---------- Given information

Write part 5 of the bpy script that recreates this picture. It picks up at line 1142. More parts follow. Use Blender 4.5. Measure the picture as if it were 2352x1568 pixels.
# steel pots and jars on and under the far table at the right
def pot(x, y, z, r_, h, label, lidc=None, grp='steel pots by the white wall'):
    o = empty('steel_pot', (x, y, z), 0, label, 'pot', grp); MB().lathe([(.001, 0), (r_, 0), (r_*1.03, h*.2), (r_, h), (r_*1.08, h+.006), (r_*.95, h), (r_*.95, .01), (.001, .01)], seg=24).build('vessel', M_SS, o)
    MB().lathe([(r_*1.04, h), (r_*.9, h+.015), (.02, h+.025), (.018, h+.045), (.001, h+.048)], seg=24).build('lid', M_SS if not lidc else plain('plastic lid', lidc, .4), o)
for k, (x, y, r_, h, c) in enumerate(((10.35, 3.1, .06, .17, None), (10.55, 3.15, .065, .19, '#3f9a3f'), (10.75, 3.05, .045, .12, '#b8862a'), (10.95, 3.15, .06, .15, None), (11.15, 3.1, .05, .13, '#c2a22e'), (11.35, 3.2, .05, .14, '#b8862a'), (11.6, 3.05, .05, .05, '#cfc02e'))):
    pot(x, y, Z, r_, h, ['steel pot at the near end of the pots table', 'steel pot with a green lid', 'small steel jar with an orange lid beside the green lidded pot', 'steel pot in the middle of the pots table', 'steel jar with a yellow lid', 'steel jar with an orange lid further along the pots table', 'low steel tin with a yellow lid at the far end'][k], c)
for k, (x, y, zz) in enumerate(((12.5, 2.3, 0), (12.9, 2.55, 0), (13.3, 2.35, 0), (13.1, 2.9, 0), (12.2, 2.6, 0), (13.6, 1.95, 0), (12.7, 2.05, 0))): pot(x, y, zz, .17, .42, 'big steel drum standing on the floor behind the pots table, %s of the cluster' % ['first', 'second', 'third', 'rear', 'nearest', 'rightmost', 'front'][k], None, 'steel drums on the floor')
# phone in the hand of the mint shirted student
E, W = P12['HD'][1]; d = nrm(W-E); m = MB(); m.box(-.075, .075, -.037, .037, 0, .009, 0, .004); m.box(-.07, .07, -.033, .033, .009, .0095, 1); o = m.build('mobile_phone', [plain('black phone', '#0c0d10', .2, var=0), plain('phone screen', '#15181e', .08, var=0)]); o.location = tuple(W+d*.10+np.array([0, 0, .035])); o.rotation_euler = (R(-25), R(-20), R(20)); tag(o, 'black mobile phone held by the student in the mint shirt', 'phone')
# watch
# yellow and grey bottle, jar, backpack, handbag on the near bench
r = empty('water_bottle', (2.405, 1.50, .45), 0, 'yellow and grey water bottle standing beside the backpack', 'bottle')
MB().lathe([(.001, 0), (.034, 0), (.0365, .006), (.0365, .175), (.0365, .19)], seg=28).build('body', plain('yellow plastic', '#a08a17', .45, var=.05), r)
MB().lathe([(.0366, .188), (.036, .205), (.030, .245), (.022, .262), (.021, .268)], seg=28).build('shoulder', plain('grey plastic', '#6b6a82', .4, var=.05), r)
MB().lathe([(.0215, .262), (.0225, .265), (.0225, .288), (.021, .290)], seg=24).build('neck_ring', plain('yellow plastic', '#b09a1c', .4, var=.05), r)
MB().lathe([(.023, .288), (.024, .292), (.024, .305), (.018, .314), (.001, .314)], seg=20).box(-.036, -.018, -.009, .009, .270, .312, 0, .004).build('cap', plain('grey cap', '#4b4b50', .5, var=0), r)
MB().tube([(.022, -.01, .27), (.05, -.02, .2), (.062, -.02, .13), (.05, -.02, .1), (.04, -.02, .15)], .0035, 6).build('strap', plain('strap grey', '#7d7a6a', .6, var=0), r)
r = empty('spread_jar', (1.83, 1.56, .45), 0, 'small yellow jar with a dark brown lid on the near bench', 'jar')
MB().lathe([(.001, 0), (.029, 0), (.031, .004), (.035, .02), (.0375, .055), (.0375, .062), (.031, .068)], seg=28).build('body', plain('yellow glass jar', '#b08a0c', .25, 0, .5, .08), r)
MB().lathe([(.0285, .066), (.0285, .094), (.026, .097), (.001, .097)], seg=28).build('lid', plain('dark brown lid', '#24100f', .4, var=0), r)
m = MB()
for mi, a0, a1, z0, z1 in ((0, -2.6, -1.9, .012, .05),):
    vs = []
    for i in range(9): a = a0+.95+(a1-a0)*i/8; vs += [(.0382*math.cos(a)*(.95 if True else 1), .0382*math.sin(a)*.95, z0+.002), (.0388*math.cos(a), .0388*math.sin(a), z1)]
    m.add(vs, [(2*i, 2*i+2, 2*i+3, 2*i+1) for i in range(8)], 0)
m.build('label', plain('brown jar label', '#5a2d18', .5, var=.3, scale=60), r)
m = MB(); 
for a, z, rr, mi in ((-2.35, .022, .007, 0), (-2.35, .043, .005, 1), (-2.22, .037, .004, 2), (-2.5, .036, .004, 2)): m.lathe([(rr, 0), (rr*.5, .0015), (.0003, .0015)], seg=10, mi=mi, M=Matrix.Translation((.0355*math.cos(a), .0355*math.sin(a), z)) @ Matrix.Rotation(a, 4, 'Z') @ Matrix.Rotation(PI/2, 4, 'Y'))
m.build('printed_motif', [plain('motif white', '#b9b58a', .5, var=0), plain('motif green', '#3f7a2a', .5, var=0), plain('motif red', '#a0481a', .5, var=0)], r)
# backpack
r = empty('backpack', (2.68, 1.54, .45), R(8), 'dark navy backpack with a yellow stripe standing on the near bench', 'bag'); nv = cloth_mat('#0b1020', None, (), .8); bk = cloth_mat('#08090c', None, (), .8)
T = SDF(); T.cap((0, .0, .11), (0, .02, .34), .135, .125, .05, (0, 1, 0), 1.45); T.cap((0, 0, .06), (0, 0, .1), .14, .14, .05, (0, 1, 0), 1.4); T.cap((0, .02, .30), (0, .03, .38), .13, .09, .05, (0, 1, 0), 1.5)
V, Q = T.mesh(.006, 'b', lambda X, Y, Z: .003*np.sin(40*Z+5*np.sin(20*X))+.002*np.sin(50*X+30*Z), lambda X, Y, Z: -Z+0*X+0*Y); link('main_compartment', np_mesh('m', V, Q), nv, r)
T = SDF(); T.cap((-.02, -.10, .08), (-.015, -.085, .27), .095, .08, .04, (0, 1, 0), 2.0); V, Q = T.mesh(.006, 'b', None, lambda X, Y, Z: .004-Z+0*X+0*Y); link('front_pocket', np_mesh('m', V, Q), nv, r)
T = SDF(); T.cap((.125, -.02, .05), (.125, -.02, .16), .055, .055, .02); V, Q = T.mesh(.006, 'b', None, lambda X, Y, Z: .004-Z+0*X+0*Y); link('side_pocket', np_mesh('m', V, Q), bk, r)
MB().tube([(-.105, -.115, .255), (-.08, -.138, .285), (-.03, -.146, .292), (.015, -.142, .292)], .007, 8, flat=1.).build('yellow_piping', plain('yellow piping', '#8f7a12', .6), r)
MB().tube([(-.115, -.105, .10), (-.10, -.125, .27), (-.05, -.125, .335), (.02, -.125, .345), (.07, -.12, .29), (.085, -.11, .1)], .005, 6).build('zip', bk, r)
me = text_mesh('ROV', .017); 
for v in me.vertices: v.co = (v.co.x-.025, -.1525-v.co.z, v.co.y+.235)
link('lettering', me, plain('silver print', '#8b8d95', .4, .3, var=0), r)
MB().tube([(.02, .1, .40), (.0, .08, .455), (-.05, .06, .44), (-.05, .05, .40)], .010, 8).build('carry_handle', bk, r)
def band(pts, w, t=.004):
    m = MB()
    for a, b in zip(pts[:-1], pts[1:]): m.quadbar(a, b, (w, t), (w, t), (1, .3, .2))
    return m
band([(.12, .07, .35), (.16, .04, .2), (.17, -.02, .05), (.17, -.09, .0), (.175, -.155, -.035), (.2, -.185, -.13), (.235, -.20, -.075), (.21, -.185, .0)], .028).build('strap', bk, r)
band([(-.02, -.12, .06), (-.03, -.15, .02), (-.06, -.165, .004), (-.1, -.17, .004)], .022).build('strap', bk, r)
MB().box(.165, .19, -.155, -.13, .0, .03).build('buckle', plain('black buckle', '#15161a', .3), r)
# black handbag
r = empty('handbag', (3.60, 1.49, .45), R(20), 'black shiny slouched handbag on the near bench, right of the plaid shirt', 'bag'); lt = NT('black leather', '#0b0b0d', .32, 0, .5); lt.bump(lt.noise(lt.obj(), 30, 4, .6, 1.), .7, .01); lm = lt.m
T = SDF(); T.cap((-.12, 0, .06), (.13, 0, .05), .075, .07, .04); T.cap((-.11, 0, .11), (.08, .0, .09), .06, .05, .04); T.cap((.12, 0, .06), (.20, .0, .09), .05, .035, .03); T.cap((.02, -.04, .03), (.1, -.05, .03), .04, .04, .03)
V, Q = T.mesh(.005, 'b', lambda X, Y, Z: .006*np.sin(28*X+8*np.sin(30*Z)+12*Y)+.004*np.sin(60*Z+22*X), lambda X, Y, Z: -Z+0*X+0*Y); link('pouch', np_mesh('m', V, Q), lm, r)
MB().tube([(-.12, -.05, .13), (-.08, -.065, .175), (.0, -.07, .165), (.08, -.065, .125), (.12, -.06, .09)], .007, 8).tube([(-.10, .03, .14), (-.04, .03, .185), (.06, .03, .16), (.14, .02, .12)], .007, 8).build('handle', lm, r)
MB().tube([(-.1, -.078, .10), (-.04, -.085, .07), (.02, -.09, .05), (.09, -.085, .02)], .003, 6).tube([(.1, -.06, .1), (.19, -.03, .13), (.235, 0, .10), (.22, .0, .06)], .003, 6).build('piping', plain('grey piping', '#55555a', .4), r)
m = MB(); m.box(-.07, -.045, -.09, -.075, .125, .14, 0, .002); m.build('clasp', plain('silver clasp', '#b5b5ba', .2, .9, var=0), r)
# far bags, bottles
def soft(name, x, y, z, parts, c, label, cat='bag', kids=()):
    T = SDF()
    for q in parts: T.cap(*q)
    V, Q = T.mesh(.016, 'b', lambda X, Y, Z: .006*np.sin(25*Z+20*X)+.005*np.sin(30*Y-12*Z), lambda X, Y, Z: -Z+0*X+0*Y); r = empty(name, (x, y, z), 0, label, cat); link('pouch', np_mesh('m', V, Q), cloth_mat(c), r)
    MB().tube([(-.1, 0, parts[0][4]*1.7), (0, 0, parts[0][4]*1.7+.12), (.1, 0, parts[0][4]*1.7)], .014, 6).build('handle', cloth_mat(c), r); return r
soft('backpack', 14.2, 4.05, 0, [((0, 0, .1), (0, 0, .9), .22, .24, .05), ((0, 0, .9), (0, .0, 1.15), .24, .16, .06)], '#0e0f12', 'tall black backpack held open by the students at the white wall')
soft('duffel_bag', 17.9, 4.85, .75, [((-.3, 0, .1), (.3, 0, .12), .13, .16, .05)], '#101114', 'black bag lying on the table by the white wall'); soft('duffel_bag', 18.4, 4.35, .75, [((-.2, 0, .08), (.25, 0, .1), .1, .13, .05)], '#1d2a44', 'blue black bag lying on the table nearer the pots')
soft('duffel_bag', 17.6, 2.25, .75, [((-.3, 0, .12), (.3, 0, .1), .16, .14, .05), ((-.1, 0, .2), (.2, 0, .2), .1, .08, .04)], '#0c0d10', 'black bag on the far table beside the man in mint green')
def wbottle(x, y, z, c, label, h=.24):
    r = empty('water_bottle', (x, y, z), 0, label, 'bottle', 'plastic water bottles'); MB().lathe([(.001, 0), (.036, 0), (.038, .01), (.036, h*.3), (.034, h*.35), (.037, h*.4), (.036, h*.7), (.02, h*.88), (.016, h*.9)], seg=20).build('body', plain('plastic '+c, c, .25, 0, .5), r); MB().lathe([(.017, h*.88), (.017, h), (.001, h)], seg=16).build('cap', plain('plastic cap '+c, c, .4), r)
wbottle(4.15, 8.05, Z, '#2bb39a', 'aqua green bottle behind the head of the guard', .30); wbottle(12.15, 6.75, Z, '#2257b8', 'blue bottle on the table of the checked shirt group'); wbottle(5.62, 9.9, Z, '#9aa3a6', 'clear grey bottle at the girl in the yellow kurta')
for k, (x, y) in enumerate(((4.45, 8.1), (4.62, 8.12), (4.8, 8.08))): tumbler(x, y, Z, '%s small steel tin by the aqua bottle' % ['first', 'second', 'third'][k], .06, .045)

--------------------

What you are asked to do =
Give the number of lines in the material above that have the word "parts" in them, and nothing more.

Exercise result =
4